Updated

A white Alabama police officer charged with murder in the killing a black man is asking the black judge hearing the case to step aside, with a hearing on the request set for Thursday.

Attorneys representing Aaron Smith made the request based on what they argued in a court document was a Facebook post by Montgomery County Circuit Judge Greg Griffin.

WSFA-TV reported that a motion filed Monday included a copy of a post in which Griffin wrote he was stopped by Montgomery police early last year.

An officer claimed Griffin matched the description of someone who had been reported in the area with a crowbar, said the post.

"It was aggravating to be detained when the only thing I was guilty of was being a black man walking down the street in his neighborhood with a stick in his hand," said the post.

The motion noted similarities between Griffin's experience and what happened in the case against Smith, who shot and killed Greg Gunn while the 58-year-old Gunn was walking in his neighborhood.

Griffin's post was dated just weeks after Gunn's death in 2016. The defense cited ethics rules for judges in arguing that Gunn should not preside over the case.

The judge scheduled a hearing for Thursday to consider the request but did not respond to the defense claims.

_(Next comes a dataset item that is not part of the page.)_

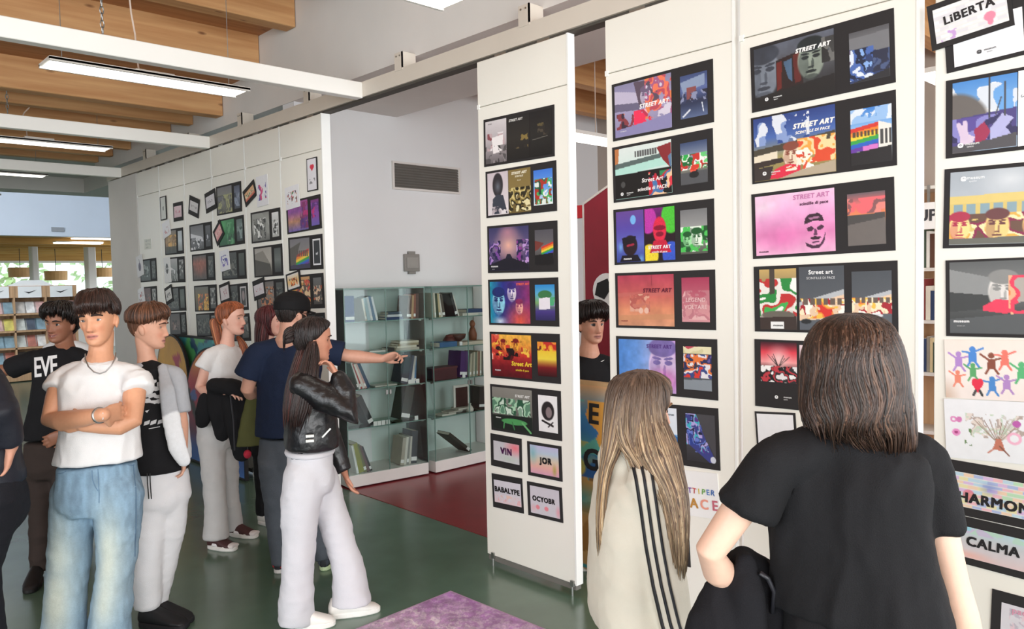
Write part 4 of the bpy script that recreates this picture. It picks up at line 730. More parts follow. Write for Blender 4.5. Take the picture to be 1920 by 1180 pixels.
# fourth
kidcard(LZ((418,282),(478,312),(468,424),(404,395)), 'black-edged tilted card with grey lettering, top of the fourth panel from the niche', [('g','d4d0d0','ccc8c8'),('n',0.15,0.4,0.85,0.6,['4a4448','d4d0d0'],12,0.6)], LG[3], m=(0.12,0.24,0.9,0.76))
lposter(LZ((412,468),(545,444),(556,614),(418,630)), 'grey poster of white sloping shapes, fourth panel from the niche', [('g','6a6a6c','8a8a8e','4a4a4c'),('p',[(0,0.3),(0.9,0.5),(1,0.7),(0,0.55)],'d8d8dc'),('n',0,0.5,0.8,1,['e0e0e2','3a3a3c','8a8a8e'],7,0.6)], [('g','5a5a5e','3a3a3c'),('n',0,0.4,1,0.8,['c8c8cc','3a3a3c'],7,0.5)], LG[3])
lposter(LZ((428,648),(562,635),(574,803),(433,812)), 'poster of a rust-red wall, fourth panel from the niche', [('g','5a5450','9a5a48','6a4a40','4a4440'),('s',0.5,0.5,0.5,0.5,'b0604a',0.8),('m',0.2,9)], DARKP, LG[3])
lposter(LZ((442,838),(578,832),(585,995),(446,1000)), 'poster of yellow and orange blooms, fourth panel from the niche', [('g','6a6a62','7a6a4a','4a443a'),('n',0.2,0.3,1,1,['d8a03a','e8c05a','c8703a','5a5a50'],7,0.8)], GREY, LG[3])
lposter(LZ((455,1010),(585,1005),(590,1148),(458,1155)), 'dark poster with pale lettering, lowest on the fourth panel from the niche', DARKP, GREY, LG[3])
# fifth
kidcard(LZ((232,295),(270,285),(276,430),(238,440)), 'narrow dark-edged sheet with an ink sketch, top of the fifth panel from the niche', [('g','d8dad4','d4d6d0'),('p',[(0.4,0.45),(0.6,0.4),(0.58,0.6),(0.42,0.6)],'5a5f58')], LG[4], m=(0.12,0.04,0.88,0.96), name='drawing_sheet', cat='drawing')
kidcard(LZ((246,460),(290,428),(302,520),(258,555)), 'white sheet with a faint pink sketch below the thin-edged narrow sheet', scr(['d8a0a8','b89aa0'],0.4,8), LG[4], m=(0,0,1,1), card=M_paper, name='drawing_sheet', cat='drawing', lift=0.006)
kidcard(LZ((315,332),(372,320),(374,435),(316,447)), 'dark-edged pink word card, upper right of the fifth panel from the niche', [('g','e0c8cc','d8b8c0'),('n',0.2,0.4,0.8,0.6,['c86a80','e0c8cc'],12,0.6)], LG[4], m=(0.1,0.2,0.9,0.8))
lposter(LZ((258,498),(370,480),(379,640),(264,652)), 'poster of yellow stripes with a pale small picture, fifth panel from the niche', [('g','77746a','b08a5a','3a3a34'),('n',0.2,0.2,1,0.7,['d8a85a','8a6a3a','b89a6a'],6,0.8),('w',0,0.7,1,1,8,'2c3028')], [('g','b8c0c4','c8d0d4','8a9090')], LG[4])
lposter(LZ((262,668),(380,658),(387,816),(268,822)), 'grey street poster beside a narrow white sheet, fifth panel from the niche', [('g','b8b8b8','8a8e8c','5a5e5a'),('p',[(0,0.2),(1,0.6),(1,0.75),(0,0.5)],'d8d8d8'),('n',0,0.5,1,1,['6a706c','9a9e9a','3c403c'],7,0.7)], GREY, LG[4])
kidcard(LZ((258,668),(296,660),(302,815),(262,825)), 'narrow white sheet with an ink figure, over the grey street poster', [('g','e4e4e2','dedddc'),('e',0.5,0.45,0.2,0.2,'3a3a3a'),('n',0.2,0.3,0.8,0.7,['6a6a6a','e4e4e2'],8,0.5)], LG[4], m=(0,0,1,1), card=M_paper, name='drawing_sheet', cat='drawing', lift=0.006)
lposter(LZ((272,850),(385,842),(392,990),(278,998)), 'greenish street poster under a tilted word card, fifth panel from the niche', DARKP, [('g','4a544c','5a645c','2a2f2a')], LG[4])
kidcard(LZ((264,855),(306,828),(314,930),(270,962)), 'black-edged word card over the greenish street poster', [('g','d8d6d2','d0ceca'),('n',0.15,0.35,0.85,0.7,['2a2a2a','d8d6d2'],9,0.55)], LG[4], lift=0.006, m=(0.12,0.18,0.9,0.82))
lposter(LZ((290,1005),(390,1000),(397,1140),(294,1145)), 'brownish dark poster lowest on the fifth panel from the niche', [('g','4a4444','6a5a54','2a2828'),('n',0.2,0.3,0.9,0.8,['8a6a60','3a3434','a89088'],7,0.6)], DARKP, LG[4])
# rearmost
poster(LZ((135,555),(178,548),(180,612),(137,616)), 'small printed notice on the mostly bare rearmost panel', card=M_paper, pics=[(0,0,1,1,[('g','dcdccf','d8d8cc'),('n',0.1,0.1,0.9,0.3,['6a6a66','dcdccf'],16,0.4),('n',0.1,0.45,0.9,0.6,['6a6a66','dcdccf'],16,0.4),('n',0.1,0.75,0.7,0.9,['6a6a66','dcdccf'],16,0.4)])], name='notice', cat='notice', group=LG[5])
lposter(LZ((108,682),(207,667),(212,810),(112,818)), 'dark green street poster, upper of the two on the rearmost panel', [('g','3a423e','5a6460','2a2f2c'),('n',0,0.2,1,0.8,['8a948e','2a302c','5a645e'],7,0.7)], DARKP, LG[5])
kidcard(LZ((90,665),(126,640),(132,770),(94,792)), 'narrow white sheet with a violet figure at the left edge of the rearmost panel', [('g','e2e0e2','dcdadc'),('e',0.5,0.55,0.2,0.2,'4a3a5a'),('l',0.5,0.2,0.55,0.5,0.03,'6a5a7a')], LG[5], m=(0,0,1,1), card=M_paper, name='drawing_sheet', cat='drawing', lift=0.006)
lposter(LZ((112,850),(210,840),(216,978),(116,985)), 'reddish dark street poster, lower of the two on the rearmost panel', [('g','5a3a3c','6a4a48','2c2626'),('n',0,0.3,1,1,['3a3434','8a5a58','5a5450'],7,0.7)], GREY, LG[5])
kidcard(LZ((100,862),(136,842),(140,940),(106,965)), 'white sheet with a faint red sketch, lower left edge of the rearmost panel', scr(['c86a6a','8a5a5a'],0.4,8), LG[5], m=(0,0,1,1), card=M_paper, name='drawing_sheet', cat='drawing', lift=0.006)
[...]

Separately, the judge wrote he would consider a defense request to move the trial outside Montgomery later.

The fatal confrontation began when the officer stopped Gunn as Gunn was walking through his neighborhood shortly after 3 a.m. Friends said Gunn was walking home from his weekly card game to the house he shared with his mother.

The defense has said Smith stopped Gunn because he thought he was acting suspiciously and that Gunn fought with the officer and swung something at him.